8. The method according to claim 5, wherein the first planarization layer further includes at least one or two or more inorganic mixture from the group consisting of metal oxide, non-metal oxide, nitride, and nitrate.

9. The method according to claim 1, wherein the first coating step forms the first planarization layer using one of a spin-coating, a slot-coating, and a bar-coating and cured at a low temperature ranged from 80° C. to 160° C.

10. The method according to claim 1, wherein the first planarization layer has a thickness of 10 μm to 60 μm and a surface having Ra value of 1 μm to 5 μm.

11. The method according to claim 1, wherein the plasma-processing step is processed in ambient gases of argon (Ar) and oxygen (O2), a power of 50 to 300 W, and a room temperature plasma at atmospheric temperature.

12. The method according to claim 1, after the plasma processing step, wherein a contact angle of the first planarization layer is less than 10 to 60 degree.

13. The method according to claim 1, wherein the second planarization layer further includes at least one or two or more inorganic mixture from the group consisting of acrylate-based polymer, epoxy-based polymer, amine-based oligomer, and vinyl-based polymer.

14. The method according to claim 13, wherein the second planarization layer further includes a light absorbing agent.

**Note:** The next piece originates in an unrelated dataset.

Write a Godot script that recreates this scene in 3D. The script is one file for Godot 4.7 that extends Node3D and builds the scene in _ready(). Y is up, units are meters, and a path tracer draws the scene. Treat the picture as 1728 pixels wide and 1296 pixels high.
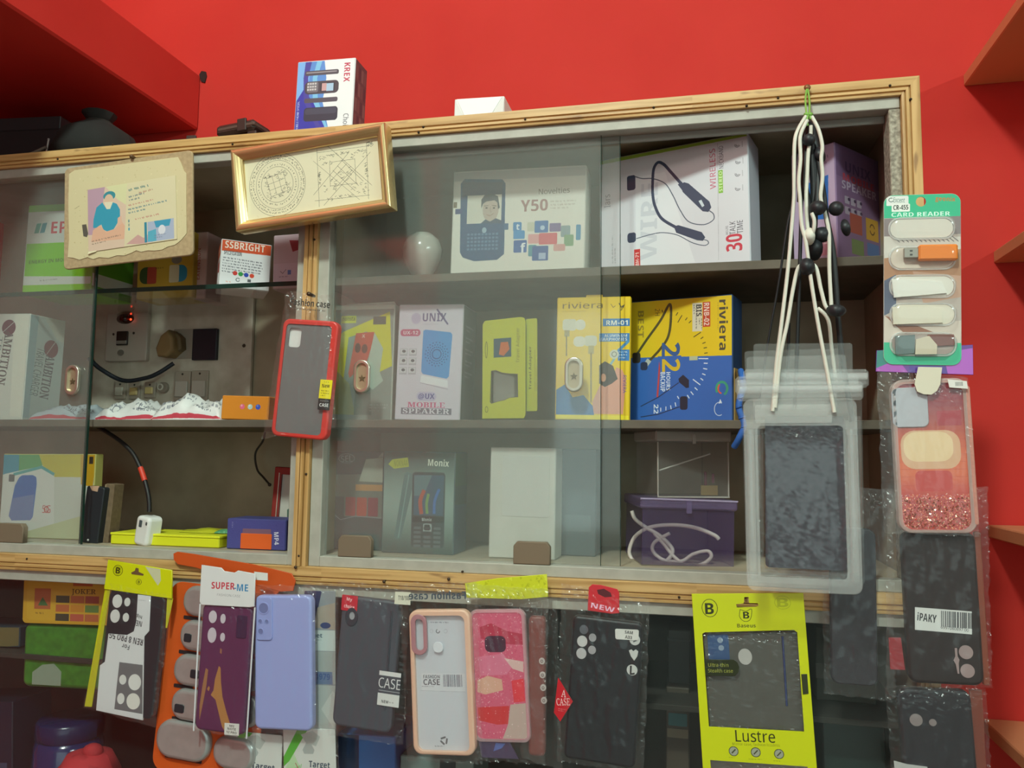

15. The method according to claim 5, wherein the second planarization layer further includes at least one or two or more inorganic mixture from the group consisting of metal oxide, non-metal oxide, nitride, and nitrate.

16. The method according to claim 1, wherein the second coating step forms the second planarization layer using one of a spin-coating, a slot-coating, and a bar-coating and cured at a low temperature ranged from 80° C. to 160° C.

17. The method according to claim 1, wherein a thickness of the second planarization layer has a thickness of 0.01 μm to 1 μm and a surface having Ra value of 10 μm to 500 μm.

18. A method of manufacturing a flexible display device comprising including the planarized fabric substrate in the flexible display manufactured according to the method of claim 1.